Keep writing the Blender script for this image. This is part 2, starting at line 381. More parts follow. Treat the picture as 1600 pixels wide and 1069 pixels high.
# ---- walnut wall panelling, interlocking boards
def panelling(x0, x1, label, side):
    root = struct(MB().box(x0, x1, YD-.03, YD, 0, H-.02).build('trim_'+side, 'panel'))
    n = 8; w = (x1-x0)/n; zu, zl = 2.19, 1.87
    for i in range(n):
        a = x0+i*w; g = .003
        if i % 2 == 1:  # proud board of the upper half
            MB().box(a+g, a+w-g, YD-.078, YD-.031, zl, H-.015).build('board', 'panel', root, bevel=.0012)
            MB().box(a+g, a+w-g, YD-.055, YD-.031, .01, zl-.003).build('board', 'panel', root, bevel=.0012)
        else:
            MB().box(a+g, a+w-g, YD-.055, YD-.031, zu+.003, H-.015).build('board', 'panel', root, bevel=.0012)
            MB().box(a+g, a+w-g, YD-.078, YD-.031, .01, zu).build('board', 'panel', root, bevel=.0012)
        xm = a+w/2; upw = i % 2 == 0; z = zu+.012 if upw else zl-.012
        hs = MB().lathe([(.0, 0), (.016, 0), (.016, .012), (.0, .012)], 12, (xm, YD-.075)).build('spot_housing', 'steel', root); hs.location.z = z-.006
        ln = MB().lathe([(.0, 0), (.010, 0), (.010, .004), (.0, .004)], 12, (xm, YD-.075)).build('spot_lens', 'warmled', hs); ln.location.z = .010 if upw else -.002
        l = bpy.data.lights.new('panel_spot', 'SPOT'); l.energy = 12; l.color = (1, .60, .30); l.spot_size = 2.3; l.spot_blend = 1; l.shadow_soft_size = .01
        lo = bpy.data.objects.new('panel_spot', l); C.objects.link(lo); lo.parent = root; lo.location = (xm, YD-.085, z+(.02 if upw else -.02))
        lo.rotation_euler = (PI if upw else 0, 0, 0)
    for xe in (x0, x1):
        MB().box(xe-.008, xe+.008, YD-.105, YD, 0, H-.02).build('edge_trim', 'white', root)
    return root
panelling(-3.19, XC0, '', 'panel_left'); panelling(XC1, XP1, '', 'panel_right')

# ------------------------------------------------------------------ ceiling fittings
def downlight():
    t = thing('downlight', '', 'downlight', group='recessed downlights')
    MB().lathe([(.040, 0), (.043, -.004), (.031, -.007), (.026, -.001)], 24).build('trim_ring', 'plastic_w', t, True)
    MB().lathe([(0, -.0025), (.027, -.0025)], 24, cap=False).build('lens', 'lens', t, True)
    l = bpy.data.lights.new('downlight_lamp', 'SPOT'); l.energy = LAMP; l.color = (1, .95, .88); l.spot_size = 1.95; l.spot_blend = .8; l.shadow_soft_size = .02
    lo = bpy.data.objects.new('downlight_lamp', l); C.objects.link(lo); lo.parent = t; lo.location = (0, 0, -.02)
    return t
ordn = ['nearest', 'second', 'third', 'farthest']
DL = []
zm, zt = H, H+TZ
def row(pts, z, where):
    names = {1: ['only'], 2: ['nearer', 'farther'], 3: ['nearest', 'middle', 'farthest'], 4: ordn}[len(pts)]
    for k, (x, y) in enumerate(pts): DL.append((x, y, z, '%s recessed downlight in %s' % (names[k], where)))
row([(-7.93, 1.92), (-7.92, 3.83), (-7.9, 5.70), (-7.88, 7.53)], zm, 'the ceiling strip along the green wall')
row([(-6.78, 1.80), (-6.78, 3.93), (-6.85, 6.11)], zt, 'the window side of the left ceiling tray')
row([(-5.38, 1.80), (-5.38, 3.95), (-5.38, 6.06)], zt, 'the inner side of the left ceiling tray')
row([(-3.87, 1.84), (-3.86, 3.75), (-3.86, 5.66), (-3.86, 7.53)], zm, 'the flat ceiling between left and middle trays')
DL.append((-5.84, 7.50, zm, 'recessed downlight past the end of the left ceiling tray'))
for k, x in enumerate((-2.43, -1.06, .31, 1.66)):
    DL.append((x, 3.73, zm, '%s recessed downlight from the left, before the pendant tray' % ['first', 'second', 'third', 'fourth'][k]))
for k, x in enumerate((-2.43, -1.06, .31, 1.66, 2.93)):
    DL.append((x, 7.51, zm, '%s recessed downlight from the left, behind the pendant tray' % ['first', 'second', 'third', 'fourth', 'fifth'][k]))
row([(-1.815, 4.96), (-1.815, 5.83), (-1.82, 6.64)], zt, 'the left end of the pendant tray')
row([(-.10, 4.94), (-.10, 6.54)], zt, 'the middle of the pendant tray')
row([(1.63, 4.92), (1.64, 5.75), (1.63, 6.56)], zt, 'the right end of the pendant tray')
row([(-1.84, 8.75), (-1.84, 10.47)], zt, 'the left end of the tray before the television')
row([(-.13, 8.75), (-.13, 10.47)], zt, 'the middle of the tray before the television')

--

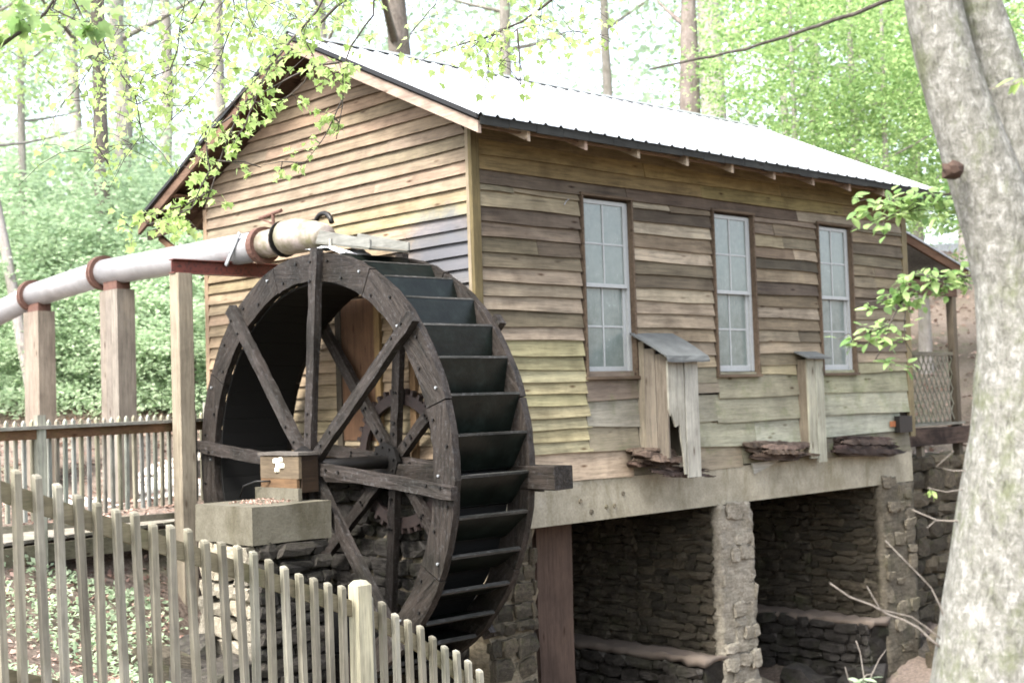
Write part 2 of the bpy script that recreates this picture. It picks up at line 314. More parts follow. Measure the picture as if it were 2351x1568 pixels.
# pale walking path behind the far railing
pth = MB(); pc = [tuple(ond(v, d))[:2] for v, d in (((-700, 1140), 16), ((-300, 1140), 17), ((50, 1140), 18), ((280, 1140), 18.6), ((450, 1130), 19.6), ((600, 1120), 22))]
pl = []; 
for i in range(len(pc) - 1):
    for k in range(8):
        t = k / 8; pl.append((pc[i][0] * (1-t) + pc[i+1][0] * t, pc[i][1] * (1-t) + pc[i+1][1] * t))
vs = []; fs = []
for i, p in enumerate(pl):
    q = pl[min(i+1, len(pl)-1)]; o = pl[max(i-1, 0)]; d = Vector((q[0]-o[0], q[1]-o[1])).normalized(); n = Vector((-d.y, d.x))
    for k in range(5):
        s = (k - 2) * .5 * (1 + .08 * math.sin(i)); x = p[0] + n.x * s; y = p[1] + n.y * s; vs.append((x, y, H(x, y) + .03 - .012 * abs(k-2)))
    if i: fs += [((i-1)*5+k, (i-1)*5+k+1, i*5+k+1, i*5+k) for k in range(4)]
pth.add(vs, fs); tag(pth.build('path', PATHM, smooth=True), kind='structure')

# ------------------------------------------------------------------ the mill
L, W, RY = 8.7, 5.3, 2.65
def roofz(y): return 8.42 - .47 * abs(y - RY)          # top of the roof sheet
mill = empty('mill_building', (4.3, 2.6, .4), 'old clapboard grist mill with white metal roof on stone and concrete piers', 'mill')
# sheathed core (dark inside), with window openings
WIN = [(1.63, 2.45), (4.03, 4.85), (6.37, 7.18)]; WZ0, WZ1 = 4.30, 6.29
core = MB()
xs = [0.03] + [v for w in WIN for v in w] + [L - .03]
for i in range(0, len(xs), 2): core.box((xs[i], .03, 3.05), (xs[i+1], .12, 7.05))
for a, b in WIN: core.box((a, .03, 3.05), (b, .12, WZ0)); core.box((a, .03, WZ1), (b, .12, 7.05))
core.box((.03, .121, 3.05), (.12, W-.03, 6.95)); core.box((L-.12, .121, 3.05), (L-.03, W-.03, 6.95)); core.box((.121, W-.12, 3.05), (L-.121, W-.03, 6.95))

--

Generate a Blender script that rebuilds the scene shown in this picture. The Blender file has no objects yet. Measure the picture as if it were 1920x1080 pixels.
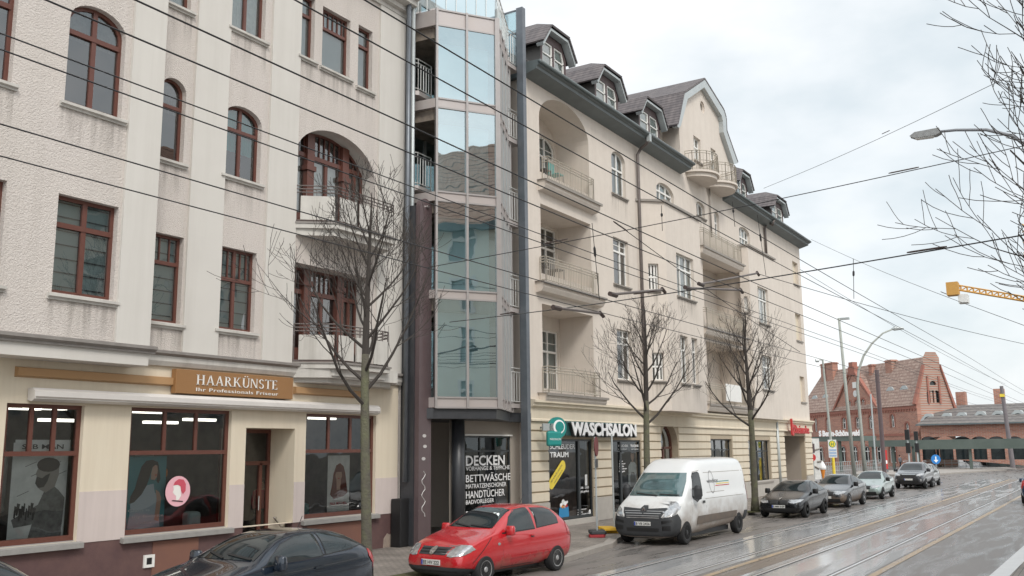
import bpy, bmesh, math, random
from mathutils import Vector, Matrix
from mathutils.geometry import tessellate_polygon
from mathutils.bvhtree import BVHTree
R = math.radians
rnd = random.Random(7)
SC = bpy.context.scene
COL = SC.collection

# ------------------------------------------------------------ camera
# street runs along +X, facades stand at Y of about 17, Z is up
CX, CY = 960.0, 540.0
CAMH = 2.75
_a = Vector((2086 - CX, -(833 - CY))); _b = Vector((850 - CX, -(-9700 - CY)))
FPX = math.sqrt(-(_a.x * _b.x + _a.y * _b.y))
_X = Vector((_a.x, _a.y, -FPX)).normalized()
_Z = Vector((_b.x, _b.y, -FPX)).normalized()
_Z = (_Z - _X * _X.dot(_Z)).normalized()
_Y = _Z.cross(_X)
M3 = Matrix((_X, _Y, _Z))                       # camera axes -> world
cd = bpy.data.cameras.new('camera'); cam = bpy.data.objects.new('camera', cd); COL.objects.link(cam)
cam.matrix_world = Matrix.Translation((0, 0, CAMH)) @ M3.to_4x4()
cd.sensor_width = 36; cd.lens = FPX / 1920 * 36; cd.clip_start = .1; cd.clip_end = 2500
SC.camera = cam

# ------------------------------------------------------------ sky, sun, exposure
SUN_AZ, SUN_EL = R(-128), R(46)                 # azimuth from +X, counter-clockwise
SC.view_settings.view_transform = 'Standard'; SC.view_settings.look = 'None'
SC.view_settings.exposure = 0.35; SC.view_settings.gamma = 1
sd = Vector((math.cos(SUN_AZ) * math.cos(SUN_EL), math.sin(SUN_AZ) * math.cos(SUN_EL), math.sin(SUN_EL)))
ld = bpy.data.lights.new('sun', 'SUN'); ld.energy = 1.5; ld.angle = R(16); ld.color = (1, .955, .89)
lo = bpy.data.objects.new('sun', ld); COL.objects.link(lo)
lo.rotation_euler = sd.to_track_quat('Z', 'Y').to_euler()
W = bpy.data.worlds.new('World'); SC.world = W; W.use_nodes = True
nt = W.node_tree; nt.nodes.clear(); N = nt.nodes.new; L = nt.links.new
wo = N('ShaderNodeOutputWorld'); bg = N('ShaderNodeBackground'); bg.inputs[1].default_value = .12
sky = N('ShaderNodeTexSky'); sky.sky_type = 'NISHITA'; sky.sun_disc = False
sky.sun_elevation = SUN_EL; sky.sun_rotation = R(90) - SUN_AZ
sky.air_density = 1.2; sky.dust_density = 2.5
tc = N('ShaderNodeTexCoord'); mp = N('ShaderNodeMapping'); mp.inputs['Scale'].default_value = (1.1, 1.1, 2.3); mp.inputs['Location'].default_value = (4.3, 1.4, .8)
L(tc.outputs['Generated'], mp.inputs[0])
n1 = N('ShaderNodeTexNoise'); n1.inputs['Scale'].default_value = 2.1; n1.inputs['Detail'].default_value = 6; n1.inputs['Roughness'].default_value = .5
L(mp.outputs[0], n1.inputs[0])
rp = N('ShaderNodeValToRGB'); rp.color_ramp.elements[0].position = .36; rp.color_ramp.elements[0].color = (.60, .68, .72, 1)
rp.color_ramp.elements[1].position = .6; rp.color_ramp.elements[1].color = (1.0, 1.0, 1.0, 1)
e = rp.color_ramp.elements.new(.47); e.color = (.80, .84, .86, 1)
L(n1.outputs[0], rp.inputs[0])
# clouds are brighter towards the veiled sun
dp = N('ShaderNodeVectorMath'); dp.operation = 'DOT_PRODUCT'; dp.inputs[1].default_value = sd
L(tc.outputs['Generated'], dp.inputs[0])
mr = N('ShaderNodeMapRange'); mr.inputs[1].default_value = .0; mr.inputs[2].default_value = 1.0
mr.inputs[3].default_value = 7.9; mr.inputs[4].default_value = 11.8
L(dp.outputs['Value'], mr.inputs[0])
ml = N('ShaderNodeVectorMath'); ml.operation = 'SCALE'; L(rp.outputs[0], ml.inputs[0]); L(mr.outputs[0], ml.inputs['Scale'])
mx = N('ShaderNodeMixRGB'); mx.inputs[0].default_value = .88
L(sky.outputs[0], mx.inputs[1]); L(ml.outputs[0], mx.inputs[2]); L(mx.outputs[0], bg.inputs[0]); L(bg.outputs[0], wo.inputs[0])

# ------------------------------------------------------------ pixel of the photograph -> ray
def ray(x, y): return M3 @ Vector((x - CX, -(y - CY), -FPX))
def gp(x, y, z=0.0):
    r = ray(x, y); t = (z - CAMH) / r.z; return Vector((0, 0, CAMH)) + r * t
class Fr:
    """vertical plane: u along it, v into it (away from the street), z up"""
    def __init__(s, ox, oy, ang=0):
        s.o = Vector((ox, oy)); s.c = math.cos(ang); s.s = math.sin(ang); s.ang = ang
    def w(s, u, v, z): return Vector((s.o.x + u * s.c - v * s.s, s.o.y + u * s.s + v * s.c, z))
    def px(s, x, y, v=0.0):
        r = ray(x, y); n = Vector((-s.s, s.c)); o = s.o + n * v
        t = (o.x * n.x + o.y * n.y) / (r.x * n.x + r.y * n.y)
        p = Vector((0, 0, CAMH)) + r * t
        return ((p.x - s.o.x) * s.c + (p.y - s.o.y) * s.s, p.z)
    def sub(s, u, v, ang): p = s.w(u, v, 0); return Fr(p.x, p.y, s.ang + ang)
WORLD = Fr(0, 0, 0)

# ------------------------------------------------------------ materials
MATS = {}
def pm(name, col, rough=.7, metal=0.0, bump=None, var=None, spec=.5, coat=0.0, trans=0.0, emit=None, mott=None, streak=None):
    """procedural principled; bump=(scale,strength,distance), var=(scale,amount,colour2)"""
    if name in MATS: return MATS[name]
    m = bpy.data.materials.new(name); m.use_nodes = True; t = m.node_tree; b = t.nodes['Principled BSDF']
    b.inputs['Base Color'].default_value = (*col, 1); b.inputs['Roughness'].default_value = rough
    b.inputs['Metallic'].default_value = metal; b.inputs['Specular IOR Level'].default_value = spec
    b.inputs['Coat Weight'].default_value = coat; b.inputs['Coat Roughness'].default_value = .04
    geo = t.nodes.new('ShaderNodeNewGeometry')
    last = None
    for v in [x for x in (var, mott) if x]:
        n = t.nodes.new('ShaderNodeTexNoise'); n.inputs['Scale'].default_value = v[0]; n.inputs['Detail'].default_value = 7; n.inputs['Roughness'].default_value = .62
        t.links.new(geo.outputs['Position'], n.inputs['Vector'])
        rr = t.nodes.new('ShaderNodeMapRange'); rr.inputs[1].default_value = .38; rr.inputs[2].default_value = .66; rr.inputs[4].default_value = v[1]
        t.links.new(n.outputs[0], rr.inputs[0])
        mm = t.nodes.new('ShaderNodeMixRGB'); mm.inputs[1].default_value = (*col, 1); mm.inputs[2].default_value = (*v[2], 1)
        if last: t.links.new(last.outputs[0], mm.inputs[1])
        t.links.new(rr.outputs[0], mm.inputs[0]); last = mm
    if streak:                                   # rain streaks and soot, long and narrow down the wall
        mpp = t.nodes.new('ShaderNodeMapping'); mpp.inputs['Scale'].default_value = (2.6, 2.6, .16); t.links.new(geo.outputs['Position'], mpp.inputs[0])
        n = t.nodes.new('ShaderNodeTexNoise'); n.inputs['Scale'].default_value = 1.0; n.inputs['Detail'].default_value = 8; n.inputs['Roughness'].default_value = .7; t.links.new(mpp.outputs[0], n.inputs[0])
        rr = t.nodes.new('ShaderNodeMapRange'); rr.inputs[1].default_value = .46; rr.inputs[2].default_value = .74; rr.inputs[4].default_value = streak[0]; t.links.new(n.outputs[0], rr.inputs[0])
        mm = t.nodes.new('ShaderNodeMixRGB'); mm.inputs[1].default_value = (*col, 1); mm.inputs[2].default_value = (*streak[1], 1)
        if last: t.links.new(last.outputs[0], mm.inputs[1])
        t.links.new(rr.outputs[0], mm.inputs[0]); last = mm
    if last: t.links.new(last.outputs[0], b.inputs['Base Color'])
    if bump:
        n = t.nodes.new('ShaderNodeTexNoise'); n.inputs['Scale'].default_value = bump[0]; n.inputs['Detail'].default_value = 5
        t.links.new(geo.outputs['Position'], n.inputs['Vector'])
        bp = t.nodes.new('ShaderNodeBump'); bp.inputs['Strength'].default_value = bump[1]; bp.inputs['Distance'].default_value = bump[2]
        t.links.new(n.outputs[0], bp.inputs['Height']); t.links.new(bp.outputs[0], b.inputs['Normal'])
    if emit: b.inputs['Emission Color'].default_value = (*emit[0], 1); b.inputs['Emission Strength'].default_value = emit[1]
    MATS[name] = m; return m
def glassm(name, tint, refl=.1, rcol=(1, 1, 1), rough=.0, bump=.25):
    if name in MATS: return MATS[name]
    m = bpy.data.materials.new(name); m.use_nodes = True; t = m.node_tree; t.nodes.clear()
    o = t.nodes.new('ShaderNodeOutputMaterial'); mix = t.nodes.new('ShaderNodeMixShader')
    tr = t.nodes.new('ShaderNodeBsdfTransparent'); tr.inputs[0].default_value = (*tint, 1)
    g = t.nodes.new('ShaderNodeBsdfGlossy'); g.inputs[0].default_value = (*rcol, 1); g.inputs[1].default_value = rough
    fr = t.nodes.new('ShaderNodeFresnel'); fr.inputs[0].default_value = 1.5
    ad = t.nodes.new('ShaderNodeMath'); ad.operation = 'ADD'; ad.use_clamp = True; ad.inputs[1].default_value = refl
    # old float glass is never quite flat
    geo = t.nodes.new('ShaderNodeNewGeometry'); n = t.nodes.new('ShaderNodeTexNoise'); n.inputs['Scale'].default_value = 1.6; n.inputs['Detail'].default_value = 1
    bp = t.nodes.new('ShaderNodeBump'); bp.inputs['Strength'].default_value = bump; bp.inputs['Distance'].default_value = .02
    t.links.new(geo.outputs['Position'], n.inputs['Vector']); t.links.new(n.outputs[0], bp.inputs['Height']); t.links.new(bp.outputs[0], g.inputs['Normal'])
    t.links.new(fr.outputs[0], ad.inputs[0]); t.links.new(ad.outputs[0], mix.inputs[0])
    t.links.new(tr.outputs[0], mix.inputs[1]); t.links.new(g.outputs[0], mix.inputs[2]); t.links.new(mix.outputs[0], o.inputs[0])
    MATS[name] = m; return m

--

● SET TASK:
In the records above, how many lines hold the string "were"? Reply with only the number.

● SOLUTION FOR THIS EXERCISE:
2